One of the main characters - Sheldon -- is the epitome of the geeky, socially backwards physicist who is confused and bemused by normal social interaction and lives by a set of rules he has "figured out" about how things are supposed to work. When told that a birthday present is an "expected social contract", he stops arguing against it and embraces the idea - if the RULE says it's so, it is.

If you've ever met anyone with Aspergers, or somewhere along the autism scale, you recognize the behavior: conversations have a set of rules that need to be followed, and you can almost see them going through the list to figure out how what the next response should be.

There's a very interesting article in Slate that discusses if Sheldon actually has Aspergers or not, and how the writers and producers of the show have built the character. There is no mention of the word, but
Sheldon is an exaggerated sitcom characterization, granted, and yet how else does one describe a string theorist who insists on playing Klingon Boggle and Rock Paper Scissors Lizard Spock? A prodigy who experimented with his home's staircases to find the exact variant in height at which his father would trip? Who discourses at length upon the precise parameters of Christmas gift-giving?

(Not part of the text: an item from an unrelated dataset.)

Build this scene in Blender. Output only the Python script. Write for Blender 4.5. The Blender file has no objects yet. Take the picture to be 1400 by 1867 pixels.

Or who refers to engineers as "semi-skilled labor"—and is then surprised when they take offense?
He's endearing, in an annoying way, and his often misguided attempts to understand normal human interaction (he makes a flow chart on how to make and keep friends) are as central to the show as the primary storyline of Leonards unrequited love for neighbor Penny.

From the article, it looks like the Asperger's community finds the show real and sensitive. And funny. Let's not forget funny. We laugh with the geeks, not at them. Or, well, I do -- since I am apparently one of the tribe.